A BUSINESSMAN accused of abducting two men and threatening to kill them unless they gave him £600,000 walked free from court after he was cleared yesterday.
Prosecutors said Volker Kappler had ordered a "professional gang of ruthless armed men" to abduct Hartlepool businessmen John Wood and David Langthorne, in March 2003.
But, after more than five hours of deliberation, a jury of eight men and four women at Leeds Crown Court cleared the German national of all the charges he faced.
He was found not guilty of two counts of kidnap and two counts of blackmail.

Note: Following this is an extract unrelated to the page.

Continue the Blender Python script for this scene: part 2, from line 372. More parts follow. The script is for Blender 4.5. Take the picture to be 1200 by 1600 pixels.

Yesterday's verdicts came after a month-long retrial.
Mr Kappler, 41, was originally jailed in 2003 and sentenced to ten years in prison after he was convicted by a jury at Teesside Crown Court.

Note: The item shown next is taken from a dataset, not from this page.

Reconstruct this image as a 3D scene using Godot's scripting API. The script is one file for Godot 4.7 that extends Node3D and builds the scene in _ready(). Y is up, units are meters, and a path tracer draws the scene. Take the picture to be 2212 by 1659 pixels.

But a retrial was ordered earlier this year after appeal court judges heard fresh evidence had cast doubt on the independence of one of the witnesses in the original trial.
Mr Kappler has always denied any involvement in the abduction of Mr Wood and Mr Langthorne.
The retrial heard prosecutors describe how the two men were snatched in Hartlepool on March 14, 2003, and driven in the back of a van to North Wales, where they were taken to Mr Kappler's Superflexibles plastics factory in a village on the outskirts of Mold.
There, according to the prosecution, Mr Kappler ordered them to pay £600,000 he claimed was owed to him by one of their business associates, Paul Thompson.
But, in the witness box, Mr Kappler described the suggestion he had anything to do with the incident as "nonsense".
He claimed he was at home with his wife at the time.
He also claimed he was the victim of a conspiracy involving various people, including the two men allegedly abducted and members of Hartlepool police.
Judge Scott Wolstenholme closed the proceedings, saying Mr Kappler, from Llanfairtalhaiarn, near Conwy, Wales, was free to leave the court.